The GWP was lower during the winter wheat season than during the summer maize season across all four treatments and throughout the two-year experimental period (Table 2). On average, the GWP across all four treatments throughout the two-year experimental period during the winter wheat season was 0.17 Mg·CO₂-eq·ha⁻¹, which was significantly lower than that reported by [12] (i.e., 0.3 Mg·CO₂-eq·ha⁻¹) and [2] (i.e., 0.66 Mg·CO₂-eq·ha⁻¹). Moreover, the average GWP across all four treatments throughout the two-year experimental period during the summer maize season was 0.49 Mg·CO₂-eq·ha⁻¹, which was significantly higher than that reported by Zhou et al. [12] (i.e., 0.38 Mg·CO₂-eq·ha⁻¹) and in a metanalysis by Linquist and colleagues [2] (i.e., 1.40 Mg·CO₂-eq·ha⁻¹). The GWP during the summer maize season was approximately three-fold greater than that during the winter wheat season, which was similar to findings from Linquist and colleagues [2]. Throughout the two-year experimental period, the OMNPK treatment exhibited a significantly higher GWP than the other treatments (Table 2). The mean annual GWP across all four treatments was 0.75 Mg·CO₂-eq·ha⁻¹, in the range reported by Linquist and colleagues [2] (i.e., 0.003 to 4.40 Mg·CO₂-eq·ha⁻¹) from a metanalysis of 62 studies and 328 global observations. The highest N₂O emission values observed during the summer maize season contributed to the significantly higher GWP in the OMNPK treatment than in the other treatments. The main difference in GWP between the winter wheat season and the summer maize season was due to emissions of N₂O, the dominant greenhouse gas emitted under rain-fed agricultural conditions. Nonetheless, this study did not include the GWP for fertilizer production or other components for net GWP determination, as previously reported by Huang and colleagues [13]. Further studies are needed to integrate GWP for fertilizer production, power and fuel, soil organic carbon changes, and pesticides to fully characterize net GWP in Eutric Regosols.

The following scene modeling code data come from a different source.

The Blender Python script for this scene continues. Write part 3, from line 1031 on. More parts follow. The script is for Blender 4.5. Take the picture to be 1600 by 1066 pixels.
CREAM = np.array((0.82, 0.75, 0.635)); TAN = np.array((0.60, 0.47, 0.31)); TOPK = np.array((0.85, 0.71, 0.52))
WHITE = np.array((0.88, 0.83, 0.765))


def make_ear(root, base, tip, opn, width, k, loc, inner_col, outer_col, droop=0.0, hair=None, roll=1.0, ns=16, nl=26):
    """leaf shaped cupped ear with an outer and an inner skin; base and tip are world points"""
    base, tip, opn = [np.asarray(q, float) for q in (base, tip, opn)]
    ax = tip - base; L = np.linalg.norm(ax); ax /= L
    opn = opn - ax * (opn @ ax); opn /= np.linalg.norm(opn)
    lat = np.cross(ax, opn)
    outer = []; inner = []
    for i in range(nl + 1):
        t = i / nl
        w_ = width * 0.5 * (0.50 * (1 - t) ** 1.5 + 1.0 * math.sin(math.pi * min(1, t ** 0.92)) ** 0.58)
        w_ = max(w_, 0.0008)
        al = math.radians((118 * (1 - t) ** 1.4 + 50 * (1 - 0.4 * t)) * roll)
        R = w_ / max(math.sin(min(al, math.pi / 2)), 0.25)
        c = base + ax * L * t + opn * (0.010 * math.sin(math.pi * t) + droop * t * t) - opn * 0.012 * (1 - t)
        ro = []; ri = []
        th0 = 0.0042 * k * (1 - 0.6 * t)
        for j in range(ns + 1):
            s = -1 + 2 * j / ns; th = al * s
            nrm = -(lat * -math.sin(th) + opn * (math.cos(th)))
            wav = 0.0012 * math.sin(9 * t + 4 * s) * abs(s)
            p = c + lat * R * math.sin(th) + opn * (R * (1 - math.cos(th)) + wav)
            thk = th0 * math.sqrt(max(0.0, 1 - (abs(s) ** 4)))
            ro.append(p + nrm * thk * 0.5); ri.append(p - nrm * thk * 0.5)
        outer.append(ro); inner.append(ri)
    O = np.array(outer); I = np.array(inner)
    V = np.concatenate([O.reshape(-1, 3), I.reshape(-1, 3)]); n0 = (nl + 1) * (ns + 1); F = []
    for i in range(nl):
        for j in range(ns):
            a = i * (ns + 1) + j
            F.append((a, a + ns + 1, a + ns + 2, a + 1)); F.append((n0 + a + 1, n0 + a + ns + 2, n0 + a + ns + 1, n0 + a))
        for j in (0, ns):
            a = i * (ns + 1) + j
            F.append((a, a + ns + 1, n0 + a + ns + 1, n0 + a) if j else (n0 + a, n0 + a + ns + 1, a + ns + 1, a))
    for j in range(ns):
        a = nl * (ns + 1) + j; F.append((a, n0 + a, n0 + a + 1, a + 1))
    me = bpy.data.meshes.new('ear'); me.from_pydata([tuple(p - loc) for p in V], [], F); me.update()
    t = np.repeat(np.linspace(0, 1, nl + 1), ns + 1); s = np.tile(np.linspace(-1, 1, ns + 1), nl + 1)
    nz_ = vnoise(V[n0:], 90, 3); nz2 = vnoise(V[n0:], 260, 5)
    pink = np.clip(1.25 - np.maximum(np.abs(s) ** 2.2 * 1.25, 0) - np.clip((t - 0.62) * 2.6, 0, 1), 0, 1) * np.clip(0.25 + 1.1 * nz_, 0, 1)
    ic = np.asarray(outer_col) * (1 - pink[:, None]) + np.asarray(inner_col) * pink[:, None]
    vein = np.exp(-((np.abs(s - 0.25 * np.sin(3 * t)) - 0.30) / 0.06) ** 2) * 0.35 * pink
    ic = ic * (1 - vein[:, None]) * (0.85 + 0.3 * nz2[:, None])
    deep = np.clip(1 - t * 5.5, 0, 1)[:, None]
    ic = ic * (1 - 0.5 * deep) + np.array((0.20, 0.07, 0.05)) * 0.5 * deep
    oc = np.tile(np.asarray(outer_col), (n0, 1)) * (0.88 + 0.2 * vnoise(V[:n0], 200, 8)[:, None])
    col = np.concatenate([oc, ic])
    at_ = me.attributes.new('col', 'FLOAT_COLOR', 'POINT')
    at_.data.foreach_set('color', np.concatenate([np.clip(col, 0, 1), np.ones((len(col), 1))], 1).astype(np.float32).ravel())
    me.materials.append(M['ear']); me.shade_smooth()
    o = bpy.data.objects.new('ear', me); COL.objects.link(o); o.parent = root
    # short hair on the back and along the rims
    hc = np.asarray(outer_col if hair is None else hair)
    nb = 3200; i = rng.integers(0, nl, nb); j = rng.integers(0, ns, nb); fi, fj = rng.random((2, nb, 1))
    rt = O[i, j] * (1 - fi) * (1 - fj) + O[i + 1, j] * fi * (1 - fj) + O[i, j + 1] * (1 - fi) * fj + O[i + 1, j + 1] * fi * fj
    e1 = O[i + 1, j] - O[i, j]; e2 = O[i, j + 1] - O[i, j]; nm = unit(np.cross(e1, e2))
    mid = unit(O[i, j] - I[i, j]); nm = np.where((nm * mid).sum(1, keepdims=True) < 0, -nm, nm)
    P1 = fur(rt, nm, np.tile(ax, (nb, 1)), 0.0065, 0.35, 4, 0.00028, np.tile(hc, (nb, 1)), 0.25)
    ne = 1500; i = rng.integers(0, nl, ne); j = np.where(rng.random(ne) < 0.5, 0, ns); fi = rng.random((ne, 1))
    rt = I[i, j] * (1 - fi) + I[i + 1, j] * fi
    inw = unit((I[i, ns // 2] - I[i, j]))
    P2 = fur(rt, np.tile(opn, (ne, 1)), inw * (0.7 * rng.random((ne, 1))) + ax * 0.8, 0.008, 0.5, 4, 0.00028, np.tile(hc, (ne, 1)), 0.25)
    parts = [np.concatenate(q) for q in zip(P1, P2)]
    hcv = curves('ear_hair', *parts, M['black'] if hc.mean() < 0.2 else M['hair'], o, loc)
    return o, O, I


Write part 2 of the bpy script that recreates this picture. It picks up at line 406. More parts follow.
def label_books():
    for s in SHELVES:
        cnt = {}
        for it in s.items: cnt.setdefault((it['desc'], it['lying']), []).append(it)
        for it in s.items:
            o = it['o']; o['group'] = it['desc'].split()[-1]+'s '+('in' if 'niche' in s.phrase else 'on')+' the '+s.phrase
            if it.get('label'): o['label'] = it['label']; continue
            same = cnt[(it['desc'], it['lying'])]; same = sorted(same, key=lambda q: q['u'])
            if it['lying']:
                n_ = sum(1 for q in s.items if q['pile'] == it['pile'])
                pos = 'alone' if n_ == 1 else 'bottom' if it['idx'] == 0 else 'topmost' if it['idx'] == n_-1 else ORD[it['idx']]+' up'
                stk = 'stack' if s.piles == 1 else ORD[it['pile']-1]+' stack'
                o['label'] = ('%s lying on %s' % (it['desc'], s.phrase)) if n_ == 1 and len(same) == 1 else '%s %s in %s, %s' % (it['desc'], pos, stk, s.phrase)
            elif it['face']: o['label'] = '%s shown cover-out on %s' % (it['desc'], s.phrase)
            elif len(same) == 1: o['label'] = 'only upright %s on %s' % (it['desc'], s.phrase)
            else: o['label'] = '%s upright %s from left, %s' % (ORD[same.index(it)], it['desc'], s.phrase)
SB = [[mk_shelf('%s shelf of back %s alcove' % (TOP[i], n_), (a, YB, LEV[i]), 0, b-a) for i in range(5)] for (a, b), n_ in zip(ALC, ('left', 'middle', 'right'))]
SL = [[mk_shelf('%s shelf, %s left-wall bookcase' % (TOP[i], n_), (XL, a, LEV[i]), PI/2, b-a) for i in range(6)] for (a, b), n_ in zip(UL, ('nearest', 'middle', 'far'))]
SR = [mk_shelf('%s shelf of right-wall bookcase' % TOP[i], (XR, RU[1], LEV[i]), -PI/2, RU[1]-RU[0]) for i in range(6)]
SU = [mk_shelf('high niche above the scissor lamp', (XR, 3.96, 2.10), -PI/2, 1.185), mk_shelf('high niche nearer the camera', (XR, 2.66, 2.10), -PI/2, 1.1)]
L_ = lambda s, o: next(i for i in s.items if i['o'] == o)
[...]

The yield-scaled GWP was consistently lower during the winter wheat season than during the summer maize season. For all four treatments, the average yield-scaled GWP throughout the two-year experimental period during the winter wheat season was 64 kg·CO₂-eq·Mg⁻¹ grain, which was lower than that reported by Zhou et al. [12] (i.e., 82 kg·CO₂-eq·Mg⁻¹ grain) and significantly lower than that reported by Linquist and colleagues [2] (i.e., 166 kg·CO₂-eq·Mg⁻¹ grain). Moreover, the average yield-scaled GWP value for all four treatments throughout the two-year experimental period during the summer maize season was 122 kg·CO₂-eq·Mg⁻¹ grain, which was higher than that reported by Zhou et al. [12] (i.e., 84 kg·CO₂-eq·Mg⁻¹ grain) and lower than that reported by Linquist and colleagues [2] (i.e., 185 kg·CO₂-eq·Mg⁻¹ grain). In our study, average yield-scaled GWP values varied significantly among the four treatments, demonstrating the importance of conducting further yield-scaled studies applying a greater quality and quantity of organic amendments with which to identify the optimum greenhouse gas (GHG) and grain yield values when selecting mitigation strategies. Our study showed that the average annual yield-scaled GWP value accounted for 87% of grain yield (Table 2). Other studies have further shown that lower yield-scaled GWP values lead to approximately 90% of the maximum potential grain yield [2,45]. Several studies have recommended the use of yield-scaled GWP when evaluating CH₄ and N₂O emission mitigation without compromising grain yields from cropland [2,11,22].

5. Conclusions

The four treatments evaluated in this study had various effects on seasonal and annual CH₄ and N₂O emissions, GWP, and yield-scaled GWP. N₂O emissions made the greatest contribution to GWP in the OMNPK treatment (i.e., the pig slurry combined with mineral fertilizer treatment) during the summer maize season. Moreover, both the winter wheat and summer maize seasons exhibited distinct patterns of spatiotemporal variability in N₂O emissions. The results revealed significant correlations between N₂O emissions and soil temperature, the WFPS of soil, soil inorganic N (NH₄⁺-N and NO₃⁻-N), and soil DOC during both the winter wheat and summer maize seasons. Given the short time span of this study (two years), long-term observations of soil organic carbon stock changes associated with greenhouse gas emissions under organic amendment applications to croplands of Eutric Regosols are necessary to determine the C inputs and mineralization equilibrium.